Project

Astronomy enters the period of Big Data and Data-Driven Discovery. Data bases increase every days with terabytes of new observations, and the catalogs start to contain milions of objects. Thus the most important thing is to see certain order in these enormous data stream, and next we should gain - from this order - a real, deeper understanding of what we see. We face the same problem in quasar research. Catalogs contain 200 000 well studies quasars, over 1 000 000 of quasars are identified, and the numbers are growing.

Different quasars have of course different luminosities, which is easy to understand since they differ with respect to the mass of the central black hole and the distance from us. However, stars differ between themselves not only with respect to the brightness and the distance, but they have different colors. And then the discovery came that stars form a stream on the color-color diagram which was later named stellar main sequence. Finally, it was explained that the location of a star on the stellar main sequence is determined by the temperature of the stellar atmosphere.

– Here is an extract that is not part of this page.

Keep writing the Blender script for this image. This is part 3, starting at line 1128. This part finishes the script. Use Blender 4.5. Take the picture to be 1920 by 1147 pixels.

Quasars also have their colors, and the corresponding classification also showed a pattern, named now Quasar Main Sequence although this sequence is not as narrow as the stellar main sequence. Quasars are much more complex than stars due to the lack of spherical symmetry - material flowing onto the black hole forms an accretion disk around the central black hole, and this disk is hotter closer to the black hole and cooler further out. Therefore, it is difficult to establish what is responsible for the observed trend. The first ideas for a key parameter were the inclination of the symmetry axis with respect to the observer, and the ratio of the mass flowing toward the black hole to the black hole mass. We have our own idea and we think that the answer is actually quite similar as in the case of stars. The aim of the project is to prove this hypothesis. We will do it through two different actions. We will calculate theoretically the quasar models for a broad range of paramete! rs. We will also collect available observations for numerous quasars with the aim to check whether the parameter which, we think, is the key parameter, actually well describes the observed Quasar Main Sequence.